The battery storage facility will be located at 19315 Marbach Lane in San Antonio, which is in Comal County and Comal ISD. The facility will house energy and store it in the batteries during nonpeak power usage periods to make energy more available to utility providers.
“Hopefully that will be able to help Comal County when we’re short or anybody else and their shortage,” Commissioner Scott Haag said.
If Ebony Energy Storage complies with its obligations under the agreement’s term—an eight-year contract—Comal County will rebate the real and personal property ad valorem tax revenues at a rate of 54% for those eight years.
“We will establish a baseline value, which is the value the year before they start going and making all the improvements. So it will probably be the 2022 value or possibly the 2023 [value]. Once they start making all the improvements to the site, then it's the increment between that baseline and the amount after they make the improvements that is covered by this agreement,” County Judge Sherman Krause said. “So, for example, just to put some dollars to it, if the property taxes are $50 in the baseline year, and there are $100 in the first year that the improvements are in place, then we would rebate 54% of that back to them. So in that case it would be $54.”
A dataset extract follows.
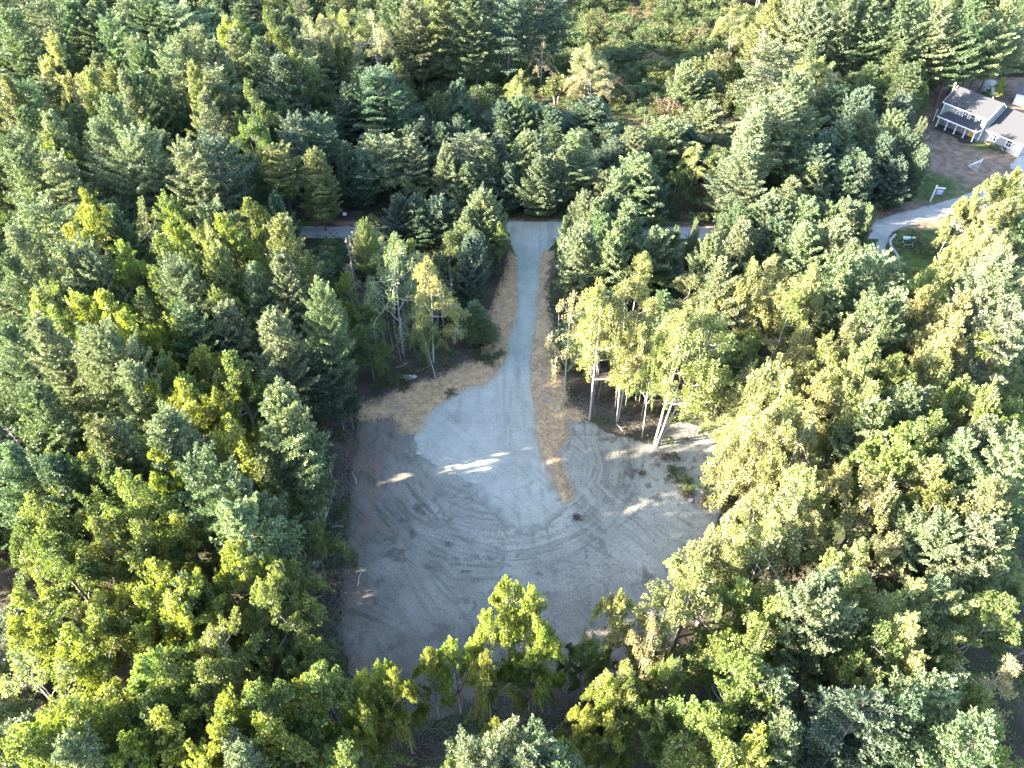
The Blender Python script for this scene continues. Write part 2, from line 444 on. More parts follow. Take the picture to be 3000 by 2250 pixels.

According to agenda documents, the project will give Ebony Energy the ability to expand its operations to provide a “more efficient and reliable electrical grid by constructing a 200-megawatt, 400-megawatt hour lithium-ion battery energy storage facility.”
Ebony Energy consultant Eric Williams noted the property is estimated to generate roughly $1.8 billion in additional tax revenue for the first 15 years of the property’s life.
The project will create some temporary jobs during the six-month construction period of the project and is also slated to provide new real and personal property ad valorem tax revenues in the county.
The construction for this project will begin no later than Dec. 31.